_Supplied information_.
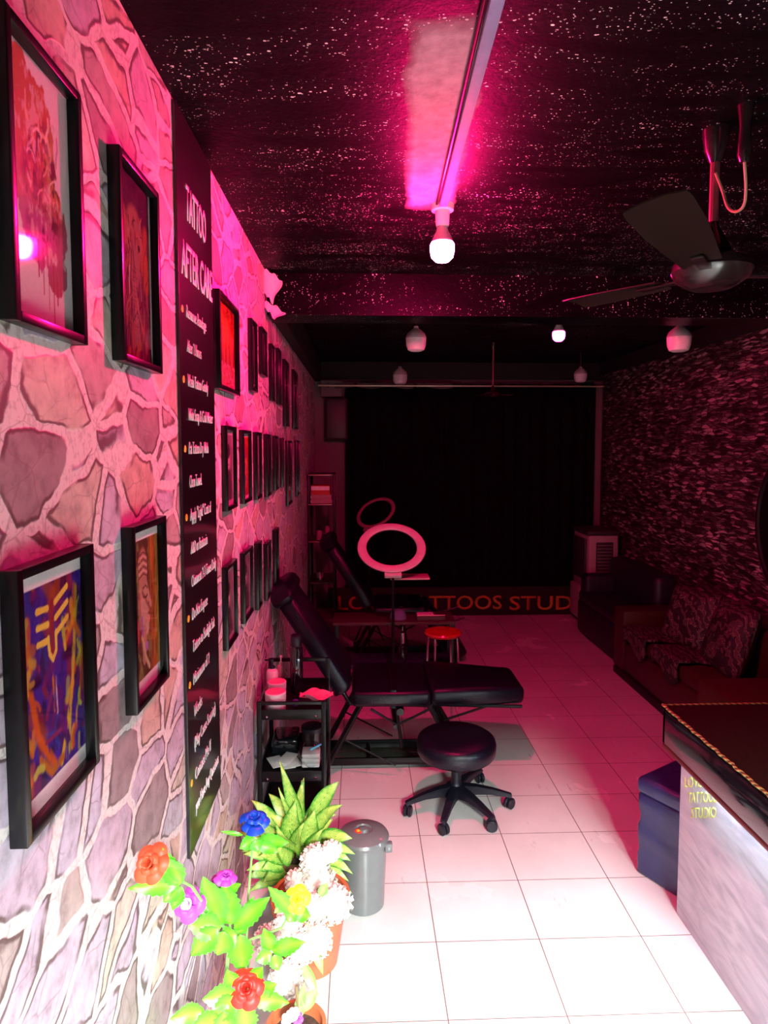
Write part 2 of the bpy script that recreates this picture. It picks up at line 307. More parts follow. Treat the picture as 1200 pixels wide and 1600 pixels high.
class MB:
    def __init__(s): s.bm = bmesh.new()
    def add(s, verts, faces, uv=None):
        vs_ = [s.bm.verts.new(v) for v in verts]; out = []
        for f in faces:
            try: out.append(s.bm.faces.new([vs_[i] for i in f]))
            except ValueError: pass
        if uv is not None:
            lay = s.bm.loops.layers.uv.get('UV') or s.bm.loops.layers.uv.new('UV')
            ix = {v: i for i, v in enumerate(vs_)}
            for f in out:
                for l in f.loops: l[lay].uv = uv[ix[l.vert]]
        return vs_
    def box(s, a, b, bev=0.0, seg=2, mat=None):
        a, b = Vector(a), Vector(b); g = bmesh.ops.create_cube(s.bm, size=1)['verts']
        for v in g:
            v.co = Vector((a.x+(v.co.x+.5)*(b.x-a.x), a.y+(v.co.y+.5)*(b.y-a.y), a.z+(v.co.z+.5)*(b.z-a.z)))
        vv = set(g)
        if bev:
            es = [e for e in s.bm.edges if e.verts[0] in vv]
            r = bmesh.ops.bevel(s.bm, geom=es, offset=bev, segments=seg, affect='EDGES', profile=.5)
            vv = set(r['verts']) | {v for v in vv if v.is_valid}
        if mat is not None:
            allv = set(); st = [next(iter(vv))]
            while st:
                v = st.pop()
                if v in allv: continue
                allv.add(v); st += [e.other_vert(v) for e in v.link_edges]
            for v in allv: v.co = mat @ v.co
        return s
    def tube(s, pts, r, n=10, closed=False, cap=True):
        pts = [Vector(p) for p in pts]; m = len(pts); rs = r if isinstance(r, (list, tuple)) else [r]*m
        rings = []; up = None
        for i, p in enumerate(pts):
            if closed: t = pts[(i+1) % m]-pts[i-1]
            else: t = pts[min(i+1, m-1)]-pts[max(i-1, 0)]
            t.normalize()
            if up is None:
                up = Vector((0, 0, 1)) if abs(t.z) < .9 else Vector((1, 0, 0))
            x = up.cross(t)
            if x.length < 1e-5: x = Vector((1, 0, 0)).cross(t)
            x.normalize(); y = t.cross(x); up = y
            rings.append([s.bm.verts.new(p + (x*math.cos(2*PI*k/n) + y*math.sin(2*PI*k/n))*rs[i]) for k in range(n)])
        for i in range(m if closed else m-1):
            a, b = rings[i], rings[(i+1) % m]
            for k in range(n): s.bm.faces.new((a[k], a[(k+1) % n], b[(k+1) % n], b[k]))
        if cap and not closed:
            s.bm.faces.new(rings[0][::-1]); s.bm.faces.new(rings[-1])
        return s
    def lathe(s, c, prof, n=28, mat=None, cap=True):
        c = Vector(c); rings = []
        for r, z in prof:
            ring = []
            for k in range(n):
                v = Vector((r*math.cos(2*PI*k/n), r*math.sin(2*PI*k/n), z))
                if mat is not None: v = mat @ v
                ring.append(s.bm.verts.new(c+v))
            rings.append(ring)
        for a, b in zip(rings, rings[1:]):
            for k in range(n): s.bm.faces.new((a[k], a[(k+1) % n], b[(k+1) % n], b[k]))
        if cap: s.bm.faces.new(rings[0][::-1]); s.bm.faces.new(rings[-1])
        return s
    def prism(s, poly, ext, y0, y1):
        """poly of (x,z) extruded along y"""
        n = len(poly); a = [s.bm.verts.new((x, y0, z)) for x, z in poly]; b = [s.bm.verts.new((x, y1, z)) for x, z in poly]
        s.bm.faces.new(a); s.bm.faces.new(b[::-1])
        for i in range(n): s.bm.faces.new((a[i], b[i], b[(i+1) % n], a[(i+1) % n]))
        if ext: bmesh.ops.bevel(s.bm, geom=s.bm.edges[:], offset=ext, segments=3, affect='EDGES', profile=.5)
        return s
    def grid(s, fn, nu, nv, uv=False):
        vs_ = [fn(i/nu, j/nv) for j in range(nv+1) for i in range(nu+1)]
        fs = [(j*(nu+1)+i, j*(nu+1)+i+1, (j+1)*(nu+1)+i+1, (j+1)*(nu+1)+i) for j in range(nv) for i in range(nu)]
        uvs = [(i/nu, j/nv) for j in range(nv+1) for i in range(nu+1)] if uv else None
        s.add(vs_, fs, uvs); return s
    def build(s, name, mat, parent=None, smooth=True, origin=None, ang=35):
        bmesh.ops.recalc_face_normals(s.bm, faces=s.bm.faces[:])
        off = rootof(parent).location.copy() if parent else Vector(origin or (0, 0, 0))
        for v in s.bm.verts: v.co -= off
        me = bpy.data.meshes.new(name); s.bm.to_mesh(me); s.bm.free()
        me.materials.append(mat)
        if smooth:
            me.shade_smooth()
            try: me.set_sharp_from_angle(angle=math.radians(ang))
            except Exception: pass
        o = bpy.data.objects.new(name, me); C.objects.link(o)
        if parent: o.parent = parent
        else: o.location = off
        return o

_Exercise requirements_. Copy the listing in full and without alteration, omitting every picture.

_Reply_.
Write part 2 of the bpy script that recreates this picture. It picks up at line 307. More parts follow. Treat the picture as 1200 pixels wide and 1600 pixels high.
class MB:
    def __init__(s): s.bm = bmesh.new()
    def add(s, verts, faces, uv=None):
        vs_ = [s.bm.verts.new(v) for v in verts]; out = []
        for f in faces:
            try: out.append(s.bm.faces.new([vs_[i] for i in f]))
            except ValueError: pass
        if uv is not None:
            lay = s.bm.loops.layers.uv.get('UV') or s.bm.loops.layers.uv.new('UV')
            ix = {v: i for i, v in enumerate(vs_)}
            for f in out:
                for l in f.loops: l[lay].uv = uv[ix[l.vert]]
        return vs_
    def box(s, a, b, bev=0.0, seg=2, mat=None):
        a, b = Vector(a), Vector(b); g = bmesh.ops.create_cube(s.bm, size=1)['verts']
        for v in g:
            v.co = Vector((a.x+(v.co.x+.5)*(b.x-a.x), a.y+(v.co.y+.5)*(b.y-a.y), a.z+(v.co.z+.5)*(b.z-a.z)))
        vv = set(g)
        if bev:
            es = [e for e in s.bm.edges if e.verts[0] in vv]
            r = bmesh.ops.bevel(s.bm, geom=es, offset=bev, segments=seg, affect='EDGES', profile=.5)
            vv = set(r['verts']) | {v for v in vv if v.is_valid}
        if mat is not None:
            allv = set(); st = [next(iter(vv))]
            while st:
                v = st.pop()
                if v in allv: continue
                allv.add(v); st += [e.other_vert(v) for e in v.link_edges]
            for v in allv: v.co = mat @ v.co
        return s
    def tube(s, pts, r, n=10, closed=False, cap=True):
        pts = [Vector(p) for p in pts]; m = len(pts); rs = r if isinstance(r, (list, tuple)) else [r]*m
        rings = []; up = None
        for i, p in enumerate(pts):
            if closed: t = pts[(i+1) % m]-pts[i-1]
            else: t = pts[min(i+1, m-1)]-pts[max(i-1, 0)]
            t.normalize()
            if up is None:
                up = Vector((0, 0, 1)) if abs(t.z) < .9 else Vector((1, 0, 0))
            x = up.cross(t)
            if x.length < 1e-5: x = Vector((1, 0, 0)).cross(t)
            x.normalize(); y = t.cross(x); up = y
            rings.append([s.bm.verts.new(p + (x*math.cos(2*PI*k/n) + y*math.sin(2*PI*k/n))*rs[i]) for k in range(n)])
        for i in range(m if closed else m-1):
            a, b = rings[i], rings[(i+1) % m]
            for k in range(n): s.bm.faces.new((a[k], a[(k+1) % n], b[(k+1) % n], b[k]))
        if cap and not closed:
            s.bm.faces.new(rings[0][::-1]); s.bm.faces.new(rings[-1])
        return s
    def lathe(s, c, prof, n=28, mat=None, cap=True):
        c = Vector(c); rings = []
        for r, z in prof:
            ring = []
            for k in range(n):
                v = Vector((r*math.cos(2*PI*k/n), r*math.sin(2*PI*k/n), z))
                if mat is not None: v = mat @ v
                ring.append(s.bm.verts.new(c+v))
            rings.append(ring)
        for a, b in zip(rings, rings[1:]):
            for k in range(n): s.bm.faces.new((a[k], a[(k+1) % n], b[(k+1) % n], b[k]))
        if cap: s.bm.faces.new(rings[0][::-1]); s.bm.faces.new(rings[-1])
        return s
    def prism(s, poly, ext, y0, y1):
        """poly of (x,z) extruded along y"""
        n = len(poly); a = [s.bm.verts.new((x, y0, z)) for x, z in poly]; b = [s.bm.verts.new((x, y1, z)) for x, z in poly]
        s.bm.faces.new(a); s.bm.faces.new(b[::-1])
        for i in range(n): s.bm.faces.new((a[i], b[i], b[(i+1) % n], a[(i+1) % n]))
        if ext: bmesh.ops.bevel(s.bm, geom=s.bm.edges[:], offset=ext, segments=3, affect='EDGES', profile=.5)
        return s
    def grid(s, fn, nu, nv, uv=False):
        vs_ = [fn(i/nu, j/nv) for j in range(nv+1) for i in range(nu+1)]
        fs = [(j*(nu+1)+i, j*(nu+1)+i+1, (j+1)*(nu+1)+i+1, (j+1)*(nu+1)+i) for j in range(nv) for i in range(nu)]
        uvs = [(i/nu, j/nv) for j in range(nv+1) for i in range(nu+1)] if uv else None
        s.add(vs_, fs, uvs); return s
    def build(s, name, mat, parent=None, smooth=True, origin=None, ang=35):
        bmesh.ops.recalc_face_normals(s.bm, faces=s.bm.faces[:])
        off = rootof(parent).location.copy() if parent else Vector(origin or (0, 0, 0))
        for v in s.bm.verts: v.co -= off
        me = bpy.data.meshes.new(name); s.bm.to_mesh(me); s.bm.free()
        me.materials.append(mat)
        if smooth:
            me.shade_smooth()
            try: me.set_sharp_from_angle(angle=math.radians(ang))
            except Exception: pass
        o = bpy.data.objects.new(name, me); C.objects.link(o)
        if parent: o.parent = parent
        else: o.location = off
        return o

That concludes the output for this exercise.